**EXERCISE BRIEF**
Reproduce verbatim the lines up to and including the one with "doorway', 21, start=.3)", starting from the first.

**SUPPLIED INFORMATION**
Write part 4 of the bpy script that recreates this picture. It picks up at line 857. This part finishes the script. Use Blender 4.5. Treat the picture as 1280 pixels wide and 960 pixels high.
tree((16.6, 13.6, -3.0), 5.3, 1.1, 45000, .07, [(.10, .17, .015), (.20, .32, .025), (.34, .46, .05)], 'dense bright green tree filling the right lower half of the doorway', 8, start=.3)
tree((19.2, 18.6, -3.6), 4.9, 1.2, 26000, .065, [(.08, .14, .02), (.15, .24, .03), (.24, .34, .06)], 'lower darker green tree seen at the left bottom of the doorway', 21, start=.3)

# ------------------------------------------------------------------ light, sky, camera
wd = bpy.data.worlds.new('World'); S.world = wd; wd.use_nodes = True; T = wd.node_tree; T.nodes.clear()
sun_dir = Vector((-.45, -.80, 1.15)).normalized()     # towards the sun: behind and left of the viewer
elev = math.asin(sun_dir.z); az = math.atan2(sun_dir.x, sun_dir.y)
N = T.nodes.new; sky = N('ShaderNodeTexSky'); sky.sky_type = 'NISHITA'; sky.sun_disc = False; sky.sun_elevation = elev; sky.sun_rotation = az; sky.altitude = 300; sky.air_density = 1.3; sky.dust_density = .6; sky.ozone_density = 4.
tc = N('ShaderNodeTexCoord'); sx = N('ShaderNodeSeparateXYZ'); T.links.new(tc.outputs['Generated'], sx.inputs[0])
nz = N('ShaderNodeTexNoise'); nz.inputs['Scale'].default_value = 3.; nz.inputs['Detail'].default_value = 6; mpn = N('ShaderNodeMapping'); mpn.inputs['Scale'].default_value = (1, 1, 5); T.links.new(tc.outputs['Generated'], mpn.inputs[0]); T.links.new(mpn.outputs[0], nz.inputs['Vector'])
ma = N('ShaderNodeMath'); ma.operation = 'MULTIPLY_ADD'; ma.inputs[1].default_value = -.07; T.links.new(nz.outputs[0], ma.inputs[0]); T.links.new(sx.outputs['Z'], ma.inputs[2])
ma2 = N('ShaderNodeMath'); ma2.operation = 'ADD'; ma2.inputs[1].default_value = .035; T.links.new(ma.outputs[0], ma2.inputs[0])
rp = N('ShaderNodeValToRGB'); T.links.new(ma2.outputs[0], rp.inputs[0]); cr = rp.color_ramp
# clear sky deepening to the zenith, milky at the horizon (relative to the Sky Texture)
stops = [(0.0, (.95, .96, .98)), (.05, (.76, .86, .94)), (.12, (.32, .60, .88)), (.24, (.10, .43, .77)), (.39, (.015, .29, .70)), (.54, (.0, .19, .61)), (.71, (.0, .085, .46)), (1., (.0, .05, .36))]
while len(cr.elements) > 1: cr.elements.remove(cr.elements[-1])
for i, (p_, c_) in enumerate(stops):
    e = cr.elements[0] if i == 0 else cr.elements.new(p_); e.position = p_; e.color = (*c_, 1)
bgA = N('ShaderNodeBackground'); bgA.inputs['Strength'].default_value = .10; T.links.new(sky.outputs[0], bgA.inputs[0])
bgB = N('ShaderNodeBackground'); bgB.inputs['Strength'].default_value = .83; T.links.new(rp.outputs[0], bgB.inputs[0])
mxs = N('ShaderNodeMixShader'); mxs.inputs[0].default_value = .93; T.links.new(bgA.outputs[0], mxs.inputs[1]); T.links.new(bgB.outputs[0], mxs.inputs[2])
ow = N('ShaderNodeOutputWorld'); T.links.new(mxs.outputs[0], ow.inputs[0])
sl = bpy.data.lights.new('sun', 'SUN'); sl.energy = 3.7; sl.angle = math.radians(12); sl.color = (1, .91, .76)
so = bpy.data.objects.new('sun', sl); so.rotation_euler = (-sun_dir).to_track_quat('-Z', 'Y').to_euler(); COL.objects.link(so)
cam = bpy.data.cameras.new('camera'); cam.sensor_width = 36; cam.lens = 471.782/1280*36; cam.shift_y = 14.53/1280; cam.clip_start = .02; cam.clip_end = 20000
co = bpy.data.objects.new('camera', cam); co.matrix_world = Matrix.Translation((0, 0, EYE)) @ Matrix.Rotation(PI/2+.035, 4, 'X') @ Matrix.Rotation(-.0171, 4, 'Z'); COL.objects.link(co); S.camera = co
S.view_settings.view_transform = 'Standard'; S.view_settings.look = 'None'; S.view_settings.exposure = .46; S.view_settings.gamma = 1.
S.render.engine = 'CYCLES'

**RESPONSE**
Write part 4 of the bpy script that recreates this picture. It picks up at line 857. This part finishes the script. Use Blender 4.5. Treat the picture as 1280 pixels wide and 960 pixels high.
tree((16.6, 13.6, -3.0), 5.3, 1.1, 45000, .07, [(.10, .17, .015), (.20, .32, .025), (.34, .46, .05)], 'dense bright green tree filling the right lower half of the doorway', 8, start=.3)
tree((19.2, 18.6, -3.6), 4.9, 1.2, 26000, .065, [(.08, .14, .02), (.15, .24, .03), (.24, .34, .06)], 'lower darker green tree seen at the left bottom of the doorway', 21, start=.3)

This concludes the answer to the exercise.